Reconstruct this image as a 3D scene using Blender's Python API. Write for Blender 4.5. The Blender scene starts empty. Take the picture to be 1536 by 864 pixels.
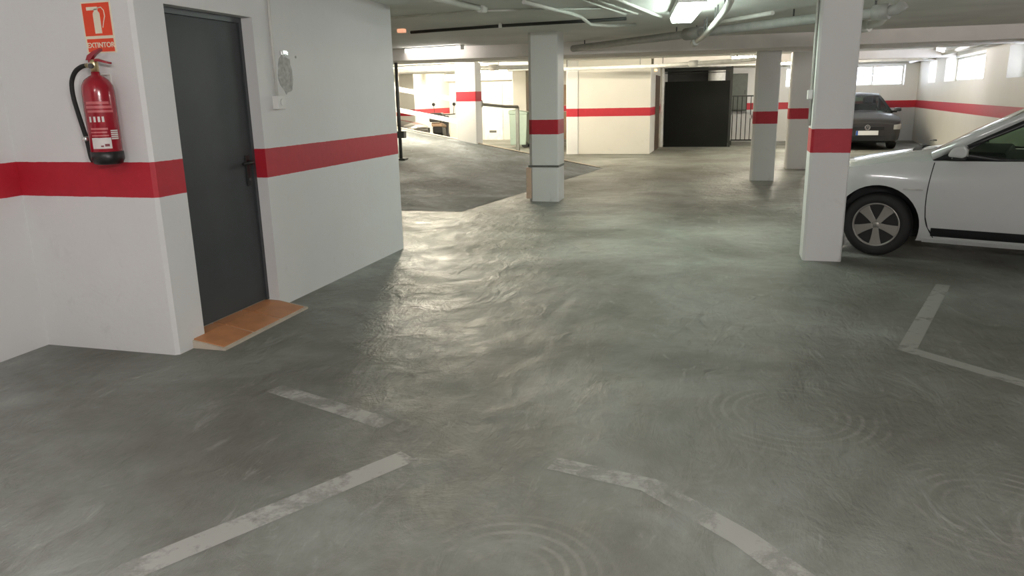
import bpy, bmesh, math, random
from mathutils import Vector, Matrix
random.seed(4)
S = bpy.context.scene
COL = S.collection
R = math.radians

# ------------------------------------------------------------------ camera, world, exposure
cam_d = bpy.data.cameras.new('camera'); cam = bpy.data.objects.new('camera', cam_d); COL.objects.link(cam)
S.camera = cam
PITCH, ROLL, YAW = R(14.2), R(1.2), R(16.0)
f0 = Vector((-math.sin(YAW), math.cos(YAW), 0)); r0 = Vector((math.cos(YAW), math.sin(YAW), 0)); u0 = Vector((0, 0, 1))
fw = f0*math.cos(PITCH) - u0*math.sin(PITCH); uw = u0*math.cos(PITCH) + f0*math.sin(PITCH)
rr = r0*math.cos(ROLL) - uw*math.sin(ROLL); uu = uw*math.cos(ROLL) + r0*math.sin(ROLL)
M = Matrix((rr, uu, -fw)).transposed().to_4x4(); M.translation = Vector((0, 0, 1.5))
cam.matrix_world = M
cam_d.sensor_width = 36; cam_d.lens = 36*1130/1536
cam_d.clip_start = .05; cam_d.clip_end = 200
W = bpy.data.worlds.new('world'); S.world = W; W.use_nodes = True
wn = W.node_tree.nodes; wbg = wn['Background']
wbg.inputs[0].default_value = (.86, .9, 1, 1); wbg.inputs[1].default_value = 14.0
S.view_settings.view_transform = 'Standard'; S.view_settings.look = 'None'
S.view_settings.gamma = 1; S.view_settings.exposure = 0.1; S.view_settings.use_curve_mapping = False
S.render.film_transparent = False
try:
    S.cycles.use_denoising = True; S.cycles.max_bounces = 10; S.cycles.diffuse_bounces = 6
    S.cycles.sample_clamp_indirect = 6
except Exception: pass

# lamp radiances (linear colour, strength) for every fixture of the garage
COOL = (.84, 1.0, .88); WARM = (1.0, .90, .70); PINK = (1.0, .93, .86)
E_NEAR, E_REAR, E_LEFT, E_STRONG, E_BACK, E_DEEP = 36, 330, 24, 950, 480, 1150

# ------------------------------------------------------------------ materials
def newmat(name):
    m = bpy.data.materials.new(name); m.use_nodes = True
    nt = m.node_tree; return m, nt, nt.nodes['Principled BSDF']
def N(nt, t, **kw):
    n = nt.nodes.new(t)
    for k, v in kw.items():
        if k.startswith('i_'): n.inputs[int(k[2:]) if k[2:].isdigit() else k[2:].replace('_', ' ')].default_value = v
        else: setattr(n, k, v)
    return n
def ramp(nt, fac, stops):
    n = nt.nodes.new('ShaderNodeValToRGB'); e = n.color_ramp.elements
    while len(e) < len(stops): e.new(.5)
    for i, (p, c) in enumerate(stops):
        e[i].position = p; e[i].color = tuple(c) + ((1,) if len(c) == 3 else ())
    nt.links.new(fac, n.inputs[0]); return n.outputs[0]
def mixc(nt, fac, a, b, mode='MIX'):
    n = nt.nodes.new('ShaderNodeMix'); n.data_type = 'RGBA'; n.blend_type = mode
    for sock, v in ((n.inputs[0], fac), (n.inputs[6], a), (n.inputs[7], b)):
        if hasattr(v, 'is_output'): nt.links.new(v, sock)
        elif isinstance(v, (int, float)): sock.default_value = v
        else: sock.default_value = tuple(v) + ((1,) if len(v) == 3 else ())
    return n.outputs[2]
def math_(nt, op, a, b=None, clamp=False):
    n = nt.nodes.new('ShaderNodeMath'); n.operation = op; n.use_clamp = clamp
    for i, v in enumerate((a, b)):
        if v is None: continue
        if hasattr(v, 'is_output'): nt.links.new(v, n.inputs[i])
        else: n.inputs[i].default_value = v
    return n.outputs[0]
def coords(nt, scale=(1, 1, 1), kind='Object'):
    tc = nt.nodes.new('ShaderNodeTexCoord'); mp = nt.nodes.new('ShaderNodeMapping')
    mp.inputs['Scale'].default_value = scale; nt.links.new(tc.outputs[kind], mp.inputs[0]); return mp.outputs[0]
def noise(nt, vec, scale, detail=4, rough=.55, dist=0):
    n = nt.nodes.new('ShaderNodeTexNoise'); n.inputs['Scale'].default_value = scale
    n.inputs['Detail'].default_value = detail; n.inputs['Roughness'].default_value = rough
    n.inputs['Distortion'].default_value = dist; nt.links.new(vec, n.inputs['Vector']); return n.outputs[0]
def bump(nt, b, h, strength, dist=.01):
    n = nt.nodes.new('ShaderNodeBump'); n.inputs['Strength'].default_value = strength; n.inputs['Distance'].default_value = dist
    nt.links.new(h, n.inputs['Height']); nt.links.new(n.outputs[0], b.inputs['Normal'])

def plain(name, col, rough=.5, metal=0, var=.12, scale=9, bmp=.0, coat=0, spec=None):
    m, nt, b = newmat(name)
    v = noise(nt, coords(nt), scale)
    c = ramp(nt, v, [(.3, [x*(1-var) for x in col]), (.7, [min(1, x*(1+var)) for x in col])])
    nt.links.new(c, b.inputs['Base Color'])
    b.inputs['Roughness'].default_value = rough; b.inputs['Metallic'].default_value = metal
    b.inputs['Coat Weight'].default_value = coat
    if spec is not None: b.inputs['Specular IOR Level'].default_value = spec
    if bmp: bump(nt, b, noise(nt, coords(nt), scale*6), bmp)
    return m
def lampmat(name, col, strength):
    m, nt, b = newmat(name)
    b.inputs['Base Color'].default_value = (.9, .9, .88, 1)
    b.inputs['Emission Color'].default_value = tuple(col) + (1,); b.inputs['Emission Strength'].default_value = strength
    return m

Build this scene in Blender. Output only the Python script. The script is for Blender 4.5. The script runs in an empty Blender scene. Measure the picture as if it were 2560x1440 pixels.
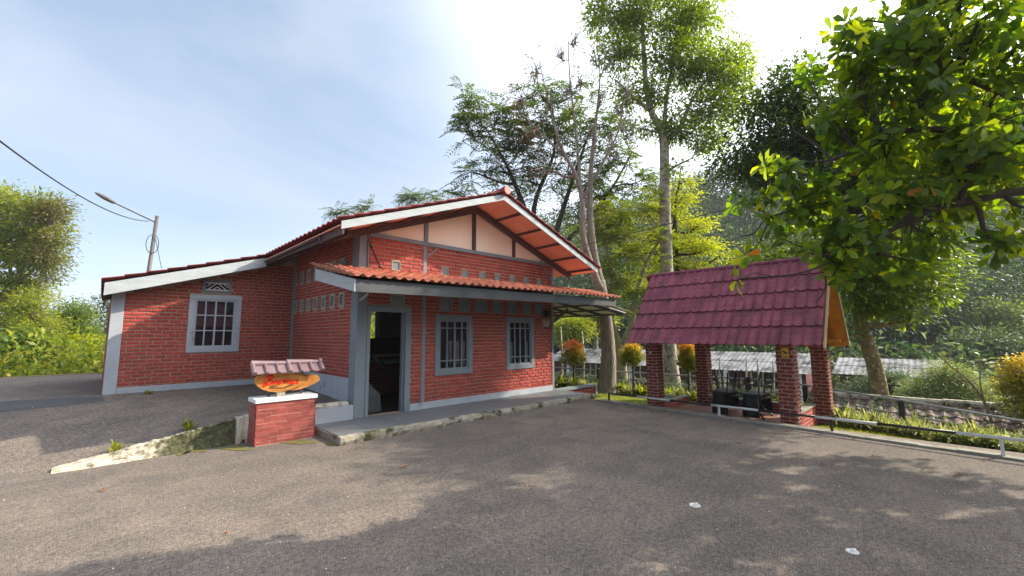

_ _ _ _ _ _ _

> **WHAT IS EXPECTED**: Copy nothing but the lines from the top of the material through the line holding "E_NEAR, E_REAR, E_LEFT, E_STRONG, E_BACK, E_DEEP", exactly as written; omit pictures.

> **PROBLEM SOLUTION**:
Reconstruct this image as a 3D scene using Blender's Python API. Write for Blender 4.5. The Blender scene starts empty. Take the picture to be 1536 by 864 pixels.
import bpy, bmesh, math, random
from mathutils import Vector, Matrix
random.seed(4)
S = bpy.context.scene
COL = S.collection
R = math.radians

# ------------------------------------------------------------------ camera, world, exposure
cam_d = bpy.data.cameras.new('camera'); cam = bpy.data.objects.new('camera', cam_d); COL.objects.link(cam)
S.camera = cam
PITCH, ROLL, YAW = R(14.2), R(1.2), R(16.0)
f0 = Vector((-math.sin(YAW), math.cos(YAW), 0)); r0 = Vector((math.cos(YAW), math.sin(YAW), 0)); u0 = Vector((0, 0, 1))
fw = f0*math.cos(PITCH) - u0*math.sin(PITCH); uw = u0*math.cos(PITCH) + f0*math.sin(PITCH)
rr = r0*math.cos(ROLL) - uw*math.sin(ROLL); uu = uw*math.cos(ROLL) + r0*math.sin(ROLL)
M = Matrix((rr, uu, -fw)).transposed().to_4x4(); M.translation = Vector((0, 0, 1.5))
cam.matrix_world = M
cam_d.sensor_width = 36; cam_d.lens = 36*1130/1536
cam_d.clip_start = .05; cam_d.clip_end = 200
W = bpy.data.worlds.new('world'); S.world = W; W.use_nodes = True
wn = W.node_tree.nodes; wbg = wn['Background']
wbg.inputs[0].default_value = (.86, .9, 1, 1); wbg.inputs[1].default_value = 14.0
S.view_settings.view_transform = 'Standard'; S.view_settings.look = 'None'
S.view_settings.gamma = 1; S.view_settings.exposure = 0.1; S.view_settings.use_curve_mapping = False
S.render.film_transparent = False
try:
    S.cycles.use_denoising = True; S.cycles.max_bounces = 10; S.cycles.diffuse_bounces = 6
    S.cycles.sample_clamp_indirect = 6
except Exception: pass

# lamp radiances (linear colour, strength) for every fixture of the garage
COOL = (.84, 1.0, .88); WARM = (1.0, .90, .70); PINK = (1.0, .93, .86)
E_NEAR, E_REAR, E_LEFT, E_STRONG, E_BACK, E_DEEP = 36, 330, 24, 950, 480, 1150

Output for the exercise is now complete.